Published on 05:41 PM, August 20, 2015

August 21: The day that changed politics, forever

That humid August afternoon changed Bangladesh politics, perhaps forever.

An Awami League rally was in progress at the Bangabandhu Avenue and it was around 5.15pm at the fag end of the rally when Sheikh Hasina, then the opposition leader, started her speech from the top of an open truck.

Suddenly apocalypse happened as one after another 13 grenades rained down the buildings around and blasted with perilous effects.  At least 23 persons met the most excruciating death and hundreds others maimed. AL's women's affairs secretary Ivy Rahman met the most brutal death one could imagine. Her legs were blown off from below her waist and she sat like a statue in deep shock. Hundred others lay like her, some dead and some alive that nobody could differentiate. 

The target and the intention of the grenade attack in 2004 were clear. The attackers wanted to finish off Sheikh Hasina and the entire top leaders of the AL. They wanted to exterminate AL forever and turn Bangladesh into another land of terror.

Luckily for us that did not happen and Sheikh Hasina survived. The terrorists' monstrous plan did not come true. 

A man asks for help as dead and injured victims lie on Bangabandhu Avenue after grenade attack on Awami League rally on August 21, 2004. Photo: Star

From the moment of the attack, BNP and Jamaat, the parties that shared power at that time, tried to blame it on the AL. It came up with the unbelievably cruel, crooked and insensitive idea that the attack was actually perpetrated by AL itself.

BNP did not take any initiative to truly investigate the attack. Rather it did everything to destroy the evidence including the grenades, steer the probe in wrong directions by inventing up one petty pickpocket named Joj Miah who the BNP-Jamaat government said had carried out the attack.

It formed a one-man judicial commission headed by Justice Joynal Abedin which performed a mockery of an investigation to say foreign and local enemies had carried out the attack. Two years later Joynal was elevated to the Appellate Division of the Supreme Court.

The probe report was reviled on the street a further investigation in 2012 asserted that the attack was an outcome of collaboration among militant outfit Huji, influential leaders of the BNP and the Jamaat-e-Islami, and a band of senior officials of the home ministry, police, Directorate General of Forces Intelligence (DGFI), National Security Intelligence (NSI) and Prime Minister's Office (PMO).
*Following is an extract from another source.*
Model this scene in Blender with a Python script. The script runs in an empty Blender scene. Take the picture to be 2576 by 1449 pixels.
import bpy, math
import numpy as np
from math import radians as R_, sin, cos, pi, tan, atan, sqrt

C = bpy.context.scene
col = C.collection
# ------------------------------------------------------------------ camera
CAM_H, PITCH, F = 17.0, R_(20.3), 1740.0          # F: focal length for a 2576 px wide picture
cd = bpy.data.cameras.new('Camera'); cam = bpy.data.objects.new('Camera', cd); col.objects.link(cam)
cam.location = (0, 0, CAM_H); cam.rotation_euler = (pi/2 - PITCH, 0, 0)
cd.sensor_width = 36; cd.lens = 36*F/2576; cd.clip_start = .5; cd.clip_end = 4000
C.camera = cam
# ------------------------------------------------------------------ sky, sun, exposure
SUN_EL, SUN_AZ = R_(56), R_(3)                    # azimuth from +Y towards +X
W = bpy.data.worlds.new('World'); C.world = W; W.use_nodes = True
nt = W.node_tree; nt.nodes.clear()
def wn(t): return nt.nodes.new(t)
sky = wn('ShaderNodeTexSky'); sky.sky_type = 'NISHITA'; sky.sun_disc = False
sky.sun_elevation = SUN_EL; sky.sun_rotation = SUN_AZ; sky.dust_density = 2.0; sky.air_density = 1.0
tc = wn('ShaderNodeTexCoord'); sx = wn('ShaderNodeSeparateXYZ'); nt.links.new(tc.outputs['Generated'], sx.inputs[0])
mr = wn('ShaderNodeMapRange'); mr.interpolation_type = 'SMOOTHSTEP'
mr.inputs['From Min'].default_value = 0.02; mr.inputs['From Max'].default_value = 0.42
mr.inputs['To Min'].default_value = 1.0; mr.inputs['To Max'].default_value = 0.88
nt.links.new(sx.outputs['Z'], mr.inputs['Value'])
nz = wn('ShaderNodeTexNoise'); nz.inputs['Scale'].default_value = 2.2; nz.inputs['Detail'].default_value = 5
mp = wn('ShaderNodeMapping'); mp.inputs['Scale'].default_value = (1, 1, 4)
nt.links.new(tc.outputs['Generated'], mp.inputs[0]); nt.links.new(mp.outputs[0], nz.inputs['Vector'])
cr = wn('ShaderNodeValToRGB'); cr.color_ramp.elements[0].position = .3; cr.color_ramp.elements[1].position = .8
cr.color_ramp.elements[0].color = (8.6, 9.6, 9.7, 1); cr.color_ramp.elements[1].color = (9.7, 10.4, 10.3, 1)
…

This attack and the following behavior of BNP still have a deep impact on our politics. It is probably the moment that defined the relationship between AL and BNP and explains the present attitude of AL towards BNP.

We still do not know how Bangladesh politics will evolve in future under the shadow of this demonic event. But August 21 will haunt us for the foreseeable future ever and remain as a reminder that politics of total annihilation will not win, anywhere.